Olimpiadi: a che gioco giochiamo?

Dopo gli Europei di Calcio, la grande macchina della distrazione di massa si avvantaggia dei Giochi Olimpici. Londra 2012 ha una copertura mediatica che le ondate di rivolta che agitano il mondo reale nemmeno si sognano. Così vanno le cose.

Non è che lo sport non ci piaccia. Ma tutta la retorica sui valori sportivi, sul gioco di squadra, sul premio che ripaga del sacrificio suona fastidiosamente falsa. Milioni di cittadini, ogni giorno, fanno enormi sacrifici. Di solito in cambio ottengono umiliazioni e delusioni. Altro che medaglie e montagne di denaro!

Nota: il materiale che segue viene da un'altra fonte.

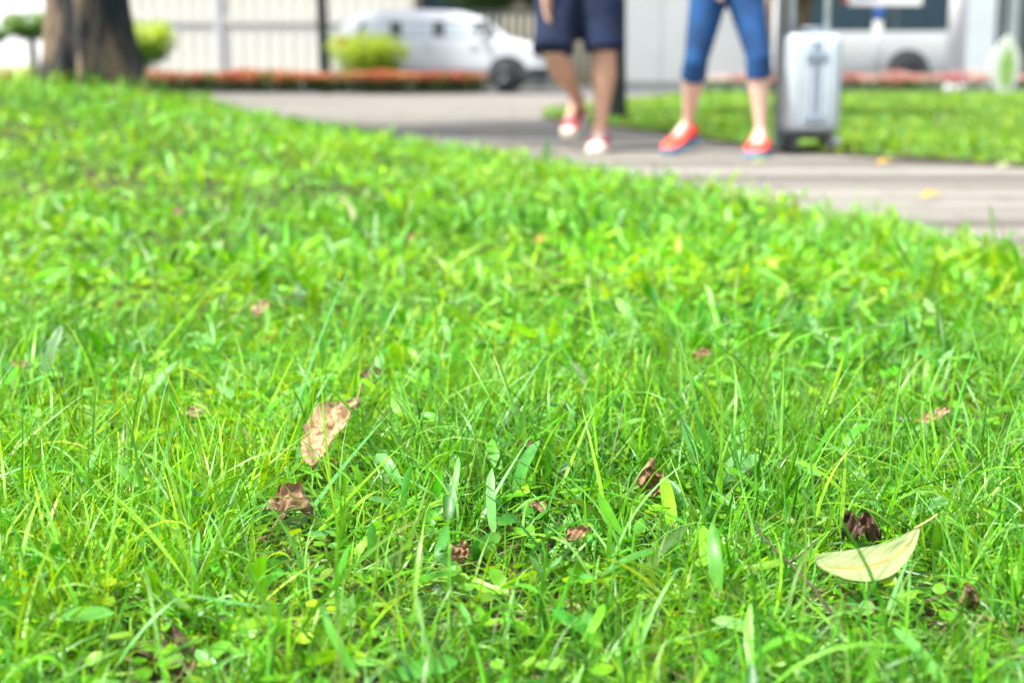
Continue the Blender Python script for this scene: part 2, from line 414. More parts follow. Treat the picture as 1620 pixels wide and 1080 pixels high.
class Blades:
    def __init__(s): s.V = []; s.Fc = []; s.C = []; s.A = []; s.nv = 0
    def add(s, x, y, z, L, W, az, el, bend, roll, rtw, col, S=6, broad=False, fold=0.25, sway=None, tipc=None):
        n = len(x)
        if n == 0: return
        t = np.linspace(0, 1, S + 1)
        tm = (t[1:] + t[:-1]) / 2
        els = el[:, None] - bend[:, None] * tm[None] ** 1.3
        azs = az[:, None] + (sway[:, None] * tm[None] if sway is not None else 0)
        dx = np.cos(els) * np.cos(azs); dy = np.cos(els) * np.sin(azs); dz = np.sin(els)
        st = (L / S)[:, None]
        z0 = np.zeros((n, 1))
        px = x[:, None] + np.concatenate([z0, np.cumsum(dx * st, 1)], 1)
        py = y[:, None] + np.concatenate([z0, np.cumsum(dy * st, 1)], 1)
        pz = z[:, None] + np.concatenate([z0, np.cumsum(dz * st, 1)], 1)
        pz = np.maximum(pz, (z[:, None] + 0.003 + 0.002 * rng.random((n, 1))))
        # frame
        T = np.stack([np.gradient(px, axis=1), np.gradient(py, axis=1), np.gradient(pz, axis=1)], -1)
        T /= np.linalg.norm(T, axis=-1, keepdims=True) + 1e-9
        az2 = azs[:, [0] + list(range(S))] if sway is not None else np.repeat(az[:, None], S + 1, 1)
        h = np.stack([-np.sin(az2), np.cos(az2), np.zeros_like(az2)], -1)
        nn = np.cross(T, h); nn /= np.linalg.norm(nn, axis=-1, keepdims=True) + 1e-9
        rr = roll[:, None] + rtw[:, None] * t[None]
        side = np.cos(rr)[..., None] * h + np.sin(rr)[..., None] * nn
        nor = np.cross(T, side)
        if broad:
            wp = np.sqrt(np.maximum(0, 1 - np.abs((t - 0.52) / 0.53) ** 2.6)); wp[0] = 0.35; wp[-1] = 0.10
        else:
            wp = np.minimum(1, 0.65 + 1.6 * t) * (1 - t ** 2.4) ** 0.9; wp[-1] = 0.03
        wd = W[:, None] * wp[None] * 0.5
        Pc = np.stack([px, py, pz], -1)
        if broad:
            k = 3
            up = nor * (wd * fold)[..., None]
            ring = np.stack([Pc - side * wd[..., None] + up, Pc, Pc + side * wd[..., None] + up], 2)
            ac = np.broadcast_to(np.array([-1, 0, 1.0]), (n, S + 1, 3))
        else:
            k = 2
            ring = np.stack([Pc - side * wd[..., None], Pc + side * wd[..., None]], 2)
            ac = np.broadcast_to(np.array([-0.3, 0.3]), (n, S + 1, 2))
        V = ring.reshape(-1, 3)
        per = (S + 1) * k
        i0 = s.nv + np.arange(n)[:, None, None] * per + np.arange(S)[None, :, None] * k + np.arange(k - 1)[None, None, :]
        Fq = np.stack([i0, i0 + 1, i0 + k + 1, i0 + k], -1).reshape(-1, 4)
        c = np.repeat(col[:, None, :], S + 1, 1)
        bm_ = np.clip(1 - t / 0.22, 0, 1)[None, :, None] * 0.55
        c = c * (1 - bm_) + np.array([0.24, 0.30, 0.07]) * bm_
        if tipc is not None:
            tw = (np.clip((t - 0.8) / 0.2, 0, 1)[None, :, None]) * tipc[:, None, None]
            c = c * (1 - tw) + np.array([0.40, 0.30, 0.10]) * tw
        c = np.repeat(c[:, :, None, :], k, 2).reshape(-1, 3)
        s.V.append(V.astype(np.float32)); s.Fc.append(Fq.astype(np.int32)); s.C.append(c.astype(np.float32)); s.A.append(ac.reshape(-1).astype(np.float32))
        s.nv += len(V)
    def build(s, name, m):
        V = np.concatenate(s.V); Fq = np.concatenate(s.Fc); C = np.concatenate(s.C); A = np.concatenate(s.A)
        me = bpy.data.meshes.new(name)
        me.vertices.add(len(V)); me.vertices.foreach_set("co", V.ravel())
        me.loops.add(len(Fq) * 4); me.loops.foreach_set("vertex_index", Fq.ravel())
        me.polygons.add(len(Fq)); me.polygons.foreach_set("loop_start", np.arange(0, len(Fq) * 4, 4, dtype=np.int32))
        me.polygons.foreach_set("loop_total", np.full(len(Fq), 4, np.int32))
        me.polygons.foreach_set("use_smooth", np.ones(len(Fq), bool))
        me.update(calc_edges=True)
        a = me.attributes.new("Col", 'FLOAT_COLOR', 'POINT')
        a.data.foreach_set("color", np.concatenate([C, np.ones((len(C), 1), np.float32)], 1).ravel())
        b = me.attributes.new("across", 'FLOAT', 'POINT'); b.data.foreach_set("value", A)
        me.materials.append(m)
        o = bpy.data.objects.new(name, me); COL.objects.link(o)
        return o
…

Si dice che le olimpiadi trasmettano messaggi positivi. È possibile. Ma ormai lo sport è una industria globale. Come tale i suoi veri scopi sembrano essere il condizionamento sociale, l’induzione al consumo e la ricerca di un profitto senza sosta. I grandi eventi sportivi preconfezionati fanno parte della macchina, e anche certe operazioni dello sport locale non sfuggono a questa logica.

Va bene giocare e guardare le gare, ma occorre saper distinguere. L’industria mondiale dello sport ha i suoi interessi, i suoi scopi, la sua urgenza di vendere eroi.

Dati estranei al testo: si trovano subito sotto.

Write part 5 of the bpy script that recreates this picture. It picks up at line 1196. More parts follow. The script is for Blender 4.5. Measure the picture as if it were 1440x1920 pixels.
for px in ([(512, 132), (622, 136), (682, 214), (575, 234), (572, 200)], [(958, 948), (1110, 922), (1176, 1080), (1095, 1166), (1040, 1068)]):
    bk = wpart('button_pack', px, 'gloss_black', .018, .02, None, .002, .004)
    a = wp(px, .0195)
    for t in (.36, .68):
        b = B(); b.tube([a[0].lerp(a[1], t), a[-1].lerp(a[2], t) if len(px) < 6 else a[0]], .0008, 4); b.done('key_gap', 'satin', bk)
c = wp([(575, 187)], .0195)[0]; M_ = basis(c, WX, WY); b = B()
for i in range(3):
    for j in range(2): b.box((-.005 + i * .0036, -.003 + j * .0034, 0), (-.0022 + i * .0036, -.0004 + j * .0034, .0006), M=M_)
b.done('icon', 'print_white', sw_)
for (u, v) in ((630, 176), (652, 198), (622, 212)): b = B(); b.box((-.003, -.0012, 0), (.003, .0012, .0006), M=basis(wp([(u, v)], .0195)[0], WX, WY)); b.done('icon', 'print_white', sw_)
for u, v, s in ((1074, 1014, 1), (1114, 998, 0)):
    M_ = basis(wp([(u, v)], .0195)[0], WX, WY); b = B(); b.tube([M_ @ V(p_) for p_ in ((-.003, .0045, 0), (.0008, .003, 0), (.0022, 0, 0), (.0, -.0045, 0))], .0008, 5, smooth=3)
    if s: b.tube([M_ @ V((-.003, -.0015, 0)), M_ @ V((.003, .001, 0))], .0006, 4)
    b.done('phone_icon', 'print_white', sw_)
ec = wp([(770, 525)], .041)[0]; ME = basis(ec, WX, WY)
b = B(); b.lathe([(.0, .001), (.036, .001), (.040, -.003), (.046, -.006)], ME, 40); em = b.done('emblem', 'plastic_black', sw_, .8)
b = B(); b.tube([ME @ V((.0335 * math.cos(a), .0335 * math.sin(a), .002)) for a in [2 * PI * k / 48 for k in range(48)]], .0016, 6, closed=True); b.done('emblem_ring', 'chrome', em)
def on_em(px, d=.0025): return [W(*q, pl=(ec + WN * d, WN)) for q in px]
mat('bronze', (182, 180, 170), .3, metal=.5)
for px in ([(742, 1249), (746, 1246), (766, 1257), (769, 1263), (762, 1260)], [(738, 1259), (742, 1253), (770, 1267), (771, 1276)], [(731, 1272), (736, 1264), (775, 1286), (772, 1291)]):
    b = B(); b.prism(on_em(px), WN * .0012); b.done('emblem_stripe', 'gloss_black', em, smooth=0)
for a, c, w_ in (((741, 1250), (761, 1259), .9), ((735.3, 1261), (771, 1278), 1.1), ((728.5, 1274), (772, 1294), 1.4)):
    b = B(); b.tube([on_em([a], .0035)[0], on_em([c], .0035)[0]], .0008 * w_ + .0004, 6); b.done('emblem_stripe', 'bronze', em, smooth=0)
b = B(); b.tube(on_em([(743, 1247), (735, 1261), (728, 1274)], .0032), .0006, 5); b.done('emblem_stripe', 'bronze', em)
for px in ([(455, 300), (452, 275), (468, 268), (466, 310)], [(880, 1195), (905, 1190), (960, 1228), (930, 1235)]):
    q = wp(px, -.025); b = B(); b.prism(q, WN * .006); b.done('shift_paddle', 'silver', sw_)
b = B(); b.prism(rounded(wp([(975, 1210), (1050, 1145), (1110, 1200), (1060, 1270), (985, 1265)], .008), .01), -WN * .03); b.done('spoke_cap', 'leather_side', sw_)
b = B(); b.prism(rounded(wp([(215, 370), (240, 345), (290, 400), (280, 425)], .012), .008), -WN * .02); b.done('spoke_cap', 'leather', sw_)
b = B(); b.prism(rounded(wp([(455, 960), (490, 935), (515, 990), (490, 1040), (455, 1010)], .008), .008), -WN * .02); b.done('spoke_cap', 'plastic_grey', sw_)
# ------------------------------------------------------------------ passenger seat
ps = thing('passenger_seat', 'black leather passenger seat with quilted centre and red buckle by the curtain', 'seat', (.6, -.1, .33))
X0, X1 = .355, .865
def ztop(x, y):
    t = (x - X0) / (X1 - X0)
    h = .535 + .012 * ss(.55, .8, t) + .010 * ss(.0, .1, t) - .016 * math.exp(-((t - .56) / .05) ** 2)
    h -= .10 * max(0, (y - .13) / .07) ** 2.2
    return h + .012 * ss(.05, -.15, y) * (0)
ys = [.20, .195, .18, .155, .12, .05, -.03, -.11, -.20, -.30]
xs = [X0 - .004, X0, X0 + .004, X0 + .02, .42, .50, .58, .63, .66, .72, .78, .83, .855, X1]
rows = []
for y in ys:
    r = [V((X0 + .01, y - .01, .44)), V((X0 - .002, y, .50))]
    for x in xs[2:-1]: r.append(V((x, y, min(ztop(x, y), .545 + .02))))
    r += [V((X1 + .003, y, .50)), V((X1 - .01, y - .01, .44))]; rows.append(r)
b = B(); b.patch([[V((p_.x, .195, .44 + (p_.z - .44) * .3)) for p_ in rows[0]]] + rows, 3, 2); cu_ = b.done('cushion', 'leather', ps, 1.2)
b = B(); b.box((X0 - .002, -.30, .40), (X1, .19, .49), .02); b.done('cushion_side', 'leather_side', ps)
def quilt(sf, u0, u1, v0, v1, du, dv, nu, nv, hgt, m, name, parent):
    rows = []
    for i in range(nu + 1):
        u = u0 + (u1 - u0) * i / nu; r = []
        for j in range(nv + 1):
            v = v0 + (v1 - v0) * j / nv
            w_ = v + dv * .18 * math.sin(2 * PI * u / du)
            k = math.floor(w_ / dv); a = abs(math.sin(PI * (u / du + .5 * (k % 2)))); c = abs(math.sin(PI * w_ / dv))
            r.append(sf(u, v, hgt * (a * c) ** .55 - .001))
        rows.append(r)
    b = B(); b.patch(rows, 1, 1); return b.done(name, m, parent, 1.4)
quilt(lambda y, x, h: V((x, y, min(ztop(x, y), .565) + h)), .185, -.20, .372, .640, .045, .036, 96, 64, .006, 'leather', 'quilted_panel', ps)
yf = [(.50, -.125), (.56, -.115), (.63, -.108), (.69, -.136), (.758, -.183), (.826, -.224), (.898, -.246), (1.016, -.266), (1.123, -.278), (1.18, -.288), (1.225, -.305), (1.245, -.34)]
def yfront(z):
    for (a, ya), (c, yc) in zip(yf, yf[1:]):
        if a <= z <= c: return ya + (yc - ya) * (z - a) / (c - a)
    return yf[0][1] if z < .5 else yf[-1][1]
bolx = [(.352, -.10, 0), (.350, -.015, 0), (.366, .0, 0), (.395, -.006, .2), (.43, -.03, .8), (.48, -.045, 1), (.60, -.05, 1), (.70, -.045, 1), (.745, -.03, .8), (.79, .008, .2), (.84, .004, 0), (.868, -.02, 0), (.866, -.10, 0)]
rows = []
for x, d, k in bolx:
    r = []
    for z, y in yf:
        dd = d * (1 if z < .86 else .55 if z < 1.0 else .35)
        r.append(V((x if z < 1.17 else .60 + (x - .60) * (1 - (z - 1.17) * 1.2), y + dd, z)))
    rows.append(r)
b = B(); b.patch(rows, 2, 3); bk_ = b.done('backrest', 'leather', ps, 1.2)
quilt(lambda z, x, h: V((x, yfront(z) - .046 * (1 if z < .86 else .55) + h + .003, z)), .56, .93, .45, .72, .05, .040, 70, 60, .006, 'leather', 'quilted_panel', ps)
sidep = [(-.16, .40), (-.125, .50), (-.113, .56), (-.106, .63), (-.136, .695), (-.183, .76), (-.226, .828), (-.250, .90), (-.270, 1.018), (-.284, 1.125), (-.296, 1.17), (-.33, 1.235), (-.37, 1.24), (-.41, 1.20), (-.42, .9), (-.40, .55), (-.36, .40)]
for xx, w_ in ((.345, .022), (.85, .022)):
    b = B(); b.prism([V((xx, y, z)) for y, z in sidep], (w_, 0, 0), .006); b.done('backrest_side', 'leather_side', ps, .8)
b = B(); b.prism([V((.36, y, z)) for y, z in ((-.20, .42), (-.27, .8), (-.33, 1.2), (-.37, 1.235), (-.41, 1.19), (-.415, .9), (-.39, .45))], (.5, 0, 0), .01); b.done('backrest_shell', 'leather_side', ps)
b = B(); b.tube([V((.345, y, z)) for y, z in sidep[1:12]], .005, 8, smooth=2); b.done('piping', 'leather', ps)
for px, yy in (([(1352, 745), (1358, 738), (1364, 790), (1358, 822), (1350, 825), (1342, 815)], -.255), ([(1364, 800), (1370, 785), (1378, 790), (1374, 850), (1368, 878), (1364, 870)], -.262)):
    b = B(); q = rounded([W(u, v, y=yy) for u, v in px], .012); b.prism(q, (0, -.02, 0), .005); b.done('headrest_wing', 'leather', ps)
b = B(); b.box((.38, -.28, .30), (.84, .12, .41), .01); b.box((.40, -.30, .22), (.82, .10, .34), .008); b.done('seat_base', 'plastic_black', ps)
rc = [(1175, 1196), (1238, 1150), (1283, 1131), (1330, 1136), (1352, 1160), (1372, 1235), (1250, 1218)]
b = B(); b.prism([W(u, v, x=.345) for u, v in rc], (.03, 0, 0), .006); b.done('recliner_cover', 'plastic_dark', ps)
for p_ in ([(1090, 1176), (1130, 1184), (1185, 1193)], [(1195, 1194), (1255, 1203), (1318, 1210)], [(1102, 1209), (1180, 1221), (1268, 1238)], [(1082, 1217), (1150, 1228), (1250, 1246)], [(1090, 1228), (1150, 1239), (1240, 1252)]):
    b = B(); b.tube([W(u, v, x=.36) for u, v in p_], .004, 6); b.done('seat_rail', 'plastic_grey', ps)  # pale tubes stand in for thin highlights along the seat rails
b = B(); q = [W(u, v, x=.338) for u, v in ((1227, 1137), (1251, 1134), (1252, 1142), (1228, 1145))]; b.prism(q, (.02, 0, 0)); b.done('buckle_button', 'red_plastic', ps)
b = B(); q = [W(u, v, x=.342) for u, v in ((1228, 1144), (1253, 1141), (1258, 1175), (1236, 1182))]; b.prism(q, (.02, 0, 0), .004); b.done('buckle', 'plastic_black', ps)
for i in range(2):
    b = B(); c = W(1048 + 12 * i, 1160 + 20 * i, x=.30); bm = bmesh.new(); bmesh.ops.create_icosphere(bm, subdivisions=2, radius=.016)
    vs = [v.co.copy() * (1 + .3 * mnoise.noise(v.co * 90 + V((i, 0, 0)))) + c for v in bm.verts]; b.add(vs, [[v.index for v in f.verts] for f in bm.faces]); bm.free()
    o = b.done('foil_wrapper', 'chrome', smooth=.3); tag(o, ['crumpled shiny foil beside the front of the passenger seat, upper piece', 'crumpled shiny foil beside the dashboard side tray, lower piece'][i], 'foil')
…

Ormai anche la sana competizione, la concentrazione e l’abnegazione lasciano un retrogusto che sa di inganno.

Si direbbe che lo sport serva per consolidare la fede nella concorrenza, nella competitività, nel libero mercato. Non è vero che l’importante è partecipare, perché alla fine dei giochi ci si ricorda soltanto di chi vince.

E per sentirsi un po’ vincenti, tanti spettatori spendono volentieri fin troppi soldi per “consumare” i miti e i luoghi comuni che il professionismo sportivo diffonde. Si può non riconoscerlo, ma lo sport industrializzato ha la forma della società gerarchica in cui, più o meno consapevolmente, abitiamo. Certo, non tutto è da rifiutare. Occorre però riflettere su questo strano bisogno indotto che ci fa dedicare tanta attenzione ai giochi dei professionisti.

È solo uno svago, si dirà. Ma non potremmo partecipare, divertirci, sfogarci come “dilettanti”?

Il dilettante è chi fa qualcosa per piacere; è l’amatore: chi fa le cose con amore. Un atteggiamento al quale la società del capitalismo avanzato dà una connotazione dispregiativa. I dilettanti hanno senso solo se sono il trampolino verso il professionismo. Chi fa lo sforzo di fare qualcosa solo per il gusto di farlo, senza un tornaconto, è ritenuto sciocco o folle: non sono previste azioni senza profitto. Con buona pace dell’Homo ludens.

Eppure rimettersi sulla prospettiva di un gioco non competitivo sarebbe qualcosa di salutare. Più che sulle Olimpiadi, sarebbe interessante volgere lo sguardo verso giochi accessibili a tutti, costruiti sull’equità. Senza regole elitarie che stabiliscono chi sia titolato a partecipare. Giochi il cui svolgimento conti più del punteggio finale.

Tutti, ormai, si dicono convinti che in ogni campo ci vogliano la concorrenza e la competitività. Le si invoca per l’economia, per la politica, per la scuola. Ovviamente anche per lo sport. Possono essere atteggiamenti utili, ma sarebbe prudente non farne un punto determinante. Una competitività senza freni finirebbe per dare vita ad una società disumana, nevrotica, bloccata.

Per fortuna non occorre essere competitivi per formare le proprie abilità, comprese quelle atletiche. La concorrenza non è strettamente necessaria. Forse dovremmo imparare dai bambini: loro sì che hanno un approccio fantasioso e creativo al gioco! Il lavoro di squadra gli viene spontaneo. Non hanno regole fisse e obiettivi predeterminati. Il loro è un universo in continua evoluzione. Eppure funziona. E pazienza se ha poco a che vedere con le competizioni sportive, le gare di abilità, e qualsiasi altra forma di gioco mercificato.

La prospettiva di un gioco senza rivalità suggerisce, semmai, qualche valore alternativo a quelli dominanti nell’attuale società. E ci stimola ad immaginare una impostazione cooperativa più che competitiva, un modo meno cruento di risolvere i conflitti, una società più conviviale. In fondo il problema di oggi non è tanto di vincere una partita o una medaglia, quanto incominciare a giocare in un altro campo, con un altro spirito, forse, addirittura… un nuovo sport.